By Elizabeth Cloutman
The Los Altos Hills City Council postponed voting on a major revision to a city zoning ordinance that increases the allowable development area of residential lots until its May 17 meeting.
City Attorney Sandy Sloan requested a postponement last Thursday, so she and Planning Director Carl Cahill would have adequate time to prepare a new negative environmental impact statement that more accurately reflects the scope of the proposed project. The delay was also necessary to fulfill the legal requirement for posting a new declaration for public review before the revised ordinance returns to the council.
The California Environmental Equality Act requires an environmental impact declaration that accurately describes a proposed project.
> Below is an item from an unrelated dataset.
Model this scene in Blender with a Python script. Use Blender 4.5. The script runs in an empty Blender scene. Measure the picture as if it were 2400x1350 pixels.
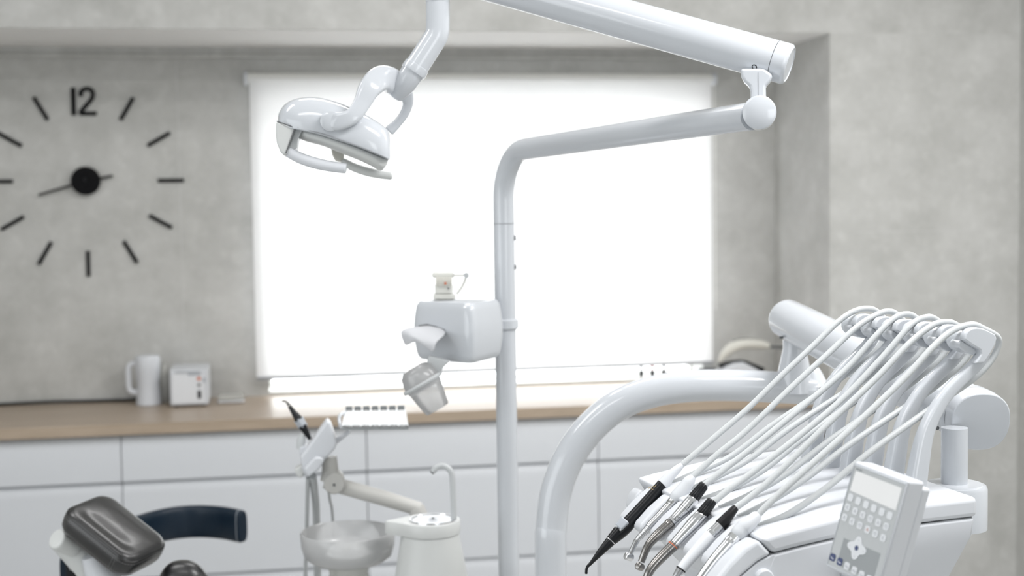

In a memorandum sent to Mayor Steve Finn and city councilmembers, Sloan wrote that after listening to concerns voiced during the public hearing at the March 15 council meeting, she and Cahill, in a lengthy discussion, concluded the original negative declaration did not accurately describe the ordinance as currently proposed. The city council had revised the planning commission’s original proposal, increasing allowable floor and development area.
Sloan said in the memorandum that the original negative declaration stated that the ordinance change was minor and affected fewer than 10 percent of Los Altos Hills lots. The original also refers to only two subsections of the zoning code that deal with minimum floor and development areas on very constrained lots.
In actuality, Sloan wrote, the proposed ordinance, with the new lot utility factor formula developed by council member Bob Fenwick, applies to all land parcels where the slope is greater than 10 percent. Cahill estimates that the new ordinance would affect at least 50 percent of the town’s lots, and that with the new formula applied, the allowable maximum development area on most lots would be 50 percent greater than what is allowed under the present ordinance. Maximum development area involves additional features around the home such as driveways, pools, tennis courts and lawns.
Opponents are worried about the potential for run-off and erosion of the hillsides.
Sloan’s memorandum also stated that the revised ordinance should be reviewed by the city’s planning commission, which would make a recommendation to the council on the advisability of adopting it.